#### [Goal]
Write out the lines from the top of the material through the line with "pillow('throw_pillow', 'plain red", exactly and with nothing added.

#### [Raw data]
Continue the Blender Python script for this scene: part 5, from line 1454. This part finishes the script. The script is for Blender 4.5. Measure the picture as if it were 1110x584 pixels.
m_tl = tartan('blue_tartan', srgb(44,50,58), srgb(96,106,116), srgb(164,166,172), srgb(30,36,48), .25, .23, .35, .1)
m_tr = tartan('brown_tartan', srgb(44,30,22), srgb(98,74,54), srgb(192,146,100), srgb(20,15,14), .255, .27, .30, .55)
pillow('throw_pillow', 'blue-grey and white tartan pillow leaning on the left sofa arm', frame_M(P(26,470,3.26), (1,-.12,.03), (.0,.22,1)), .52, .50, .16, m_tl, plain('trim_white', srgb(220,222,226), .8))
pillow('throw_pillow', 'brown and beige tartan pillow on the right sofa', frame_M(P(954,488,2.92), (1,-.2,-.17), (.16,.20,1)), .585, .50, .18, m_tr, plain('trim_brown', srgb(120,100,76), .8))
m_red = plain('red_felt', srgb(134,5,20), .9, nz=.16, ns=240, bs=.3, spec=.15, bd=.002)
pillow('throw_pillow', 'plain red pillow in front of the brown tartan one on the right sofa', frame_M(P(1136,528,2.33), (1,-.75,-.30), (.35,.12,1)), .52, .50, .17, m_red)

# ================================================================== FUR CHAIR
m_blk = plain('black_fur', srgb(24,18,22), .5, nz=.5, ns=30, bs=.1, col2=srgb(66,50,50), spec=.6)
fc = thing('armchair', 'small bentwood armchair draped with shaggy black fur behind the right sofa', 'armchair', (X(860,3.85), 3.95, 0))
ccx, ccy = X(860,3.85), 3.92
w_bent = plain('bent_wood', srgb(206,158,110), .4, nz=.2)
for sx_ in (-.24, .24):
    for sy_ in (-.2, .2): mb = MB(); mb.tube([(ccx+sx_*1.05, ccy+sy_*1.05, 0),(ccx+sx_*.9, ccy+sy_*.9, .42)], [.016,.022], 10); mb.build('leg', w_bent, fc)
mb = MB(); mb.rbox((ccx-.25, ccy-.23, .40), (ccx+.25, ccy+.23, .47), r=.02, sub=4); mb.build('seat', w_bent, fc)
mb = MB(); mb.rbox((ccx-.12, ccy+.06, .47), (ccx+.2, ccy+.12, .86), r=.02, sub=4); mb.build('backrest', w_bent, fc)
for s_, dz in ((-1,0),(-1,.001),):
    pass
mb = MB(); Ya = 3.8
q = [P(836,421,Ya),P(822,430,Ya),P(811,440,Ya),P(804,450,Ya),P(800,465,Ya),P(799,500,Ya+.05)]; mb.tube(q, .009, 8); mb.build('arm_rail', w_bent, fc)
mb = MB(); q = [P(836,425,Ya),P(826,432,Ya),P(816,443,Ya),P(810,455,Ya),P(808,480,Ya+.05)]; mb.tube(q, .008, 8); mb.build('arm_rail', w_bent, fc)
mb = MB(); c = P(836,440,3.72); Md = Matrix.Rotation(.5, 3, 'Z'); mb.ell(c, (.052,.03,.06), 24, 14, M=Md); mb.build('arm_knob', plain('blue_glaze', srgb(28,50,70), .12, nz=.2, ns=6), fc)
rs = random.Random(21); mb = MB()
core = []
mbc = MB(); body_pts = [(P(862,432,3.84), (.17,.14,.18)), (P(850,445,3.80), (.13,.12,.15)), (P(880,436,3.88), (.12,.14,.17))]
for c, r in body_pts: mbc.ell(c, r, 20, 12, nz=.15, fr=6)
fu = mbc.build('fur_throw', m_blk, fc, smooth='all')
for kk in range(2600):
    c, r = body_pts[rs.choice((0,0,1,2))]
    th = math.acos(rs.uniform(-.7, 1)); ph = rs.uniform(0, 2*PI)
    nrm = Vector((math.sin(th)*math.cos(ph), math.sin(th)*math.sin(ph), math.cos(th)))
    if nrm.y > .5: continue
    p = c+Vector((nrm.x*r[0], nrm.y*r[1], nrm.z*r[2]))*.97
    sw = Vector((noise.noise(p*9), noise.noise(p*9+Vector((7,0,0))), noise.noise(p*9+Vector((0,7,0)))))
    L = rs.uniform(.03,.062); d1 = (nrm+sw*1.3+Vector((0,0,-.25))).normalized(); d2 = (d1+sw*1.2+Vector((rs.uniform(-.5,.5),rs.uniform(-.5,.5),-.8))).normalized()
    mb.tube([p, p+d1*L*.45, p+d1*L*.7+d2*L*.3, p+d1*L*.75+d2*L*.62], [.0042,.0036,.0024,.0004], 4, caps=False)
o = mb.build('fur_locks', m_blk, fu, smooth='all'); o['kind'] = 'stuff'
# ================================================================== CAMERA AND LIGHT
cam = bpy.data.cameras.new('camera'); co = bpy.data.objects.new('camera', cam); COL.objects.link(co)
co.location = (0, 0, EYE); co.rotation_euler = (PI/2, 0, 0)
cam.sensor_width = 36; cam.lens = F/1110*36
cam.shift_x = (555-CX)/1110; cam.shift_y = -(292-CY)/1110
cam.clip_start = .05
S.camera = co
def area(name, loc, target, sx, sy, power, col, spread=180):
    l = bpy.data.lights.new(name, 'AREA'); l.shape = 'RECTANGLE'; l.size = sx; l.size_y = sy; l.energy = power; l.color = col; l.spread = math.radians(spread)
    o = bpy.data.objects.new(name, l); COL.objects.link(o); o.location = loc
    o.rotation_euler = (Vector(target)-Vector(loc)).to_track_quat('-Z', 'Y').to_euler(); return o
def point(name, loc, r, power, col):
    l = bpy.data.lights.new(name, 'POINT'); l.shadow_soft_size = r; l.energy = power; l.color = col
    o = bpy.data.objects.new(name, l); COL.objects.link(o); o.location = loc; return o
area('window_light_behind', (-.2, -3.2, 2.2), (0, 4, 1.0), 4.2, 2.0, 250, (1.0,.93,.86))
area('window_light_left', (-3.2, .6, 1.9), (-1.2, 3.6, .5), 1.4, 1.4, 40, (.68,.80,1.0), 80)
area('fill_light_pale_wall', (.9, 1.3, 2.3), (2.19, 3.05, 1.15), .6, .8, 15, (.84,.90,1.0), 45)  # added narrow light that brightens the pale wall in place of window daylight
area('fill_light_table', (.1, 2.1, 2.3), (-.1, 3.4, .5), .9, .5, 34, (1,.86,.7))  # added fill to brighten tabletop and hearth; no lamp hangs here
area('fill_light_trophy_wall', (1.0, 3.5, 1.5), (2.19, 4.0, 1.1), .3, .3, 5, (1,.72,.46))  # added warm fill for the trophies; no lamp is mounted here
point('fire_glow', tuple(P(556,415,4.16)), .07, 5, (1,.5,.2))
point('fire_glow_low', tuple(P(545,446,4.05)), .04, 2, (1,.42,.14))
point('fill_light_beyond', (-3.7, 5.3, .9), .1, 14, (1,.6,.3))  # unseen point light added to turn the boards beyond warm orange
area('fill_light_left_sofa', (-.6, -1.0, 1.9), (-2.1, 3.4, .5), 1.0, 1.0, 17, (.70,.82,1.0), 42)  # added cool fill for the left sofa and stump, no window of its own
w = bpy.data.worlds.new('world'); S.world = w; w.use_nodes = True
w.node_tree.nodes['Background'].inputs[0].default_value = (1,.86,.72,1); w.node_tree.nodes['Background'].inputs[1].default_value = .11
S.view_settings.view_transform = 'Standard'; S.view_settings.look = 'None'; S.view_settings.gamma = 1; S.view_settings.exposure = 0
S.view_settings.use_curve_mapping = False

#### [Correct answer]
Continue the Blender Python script for this scene: part 5, from line 1454. This part finishes the script. The script is for Blender 4.5. Measure the picture as if it were 1110x584 pixels.
m_tl = tartan('blue_tartan', srgb(44,50,58), srgb(96,106,116), srgb(164,166,172), srgb(30,36,48), .25, .23, .35, .1)
m_tr = tartan('brown_tartan', srgb(44,30,22), srgb(98,74,54), srgb(192,146,100), srgb(20,15,14), .255, .27, .30, .55)
pillow('throw_pillow', 'blue-grey and white tartan pillow leaning on the left sofa arm', frame_M(P(26,470,3.26), (1,-.12,.03), (.0,.22,1)), .52, .50, .16, m_tl, plain('trim_white', srgb(220,222,226), .8))
pillow('throw_pillow', 'brown and beige tartan pillow on the right sofa', frame_M(P(954,488,2.92), (1,-.2,-.17), (.16,.20,1)), .585, .50, .18, m_tr, plain('trim_brown', srgb(120,100,76), .8))
m_red = plain('red_felt', srgb(134,5,20), .9, nz=.16, ns=240, bs=.3, spec=.15, bd=.002)
pillow('throw_pillow', 'plain red pillow in front of the brown tartan one on the right sofa', frame_M(P(1136,528,2.33), (1,-.75,-.30), (.35,.12,1)), .52, .50, .17, m_red)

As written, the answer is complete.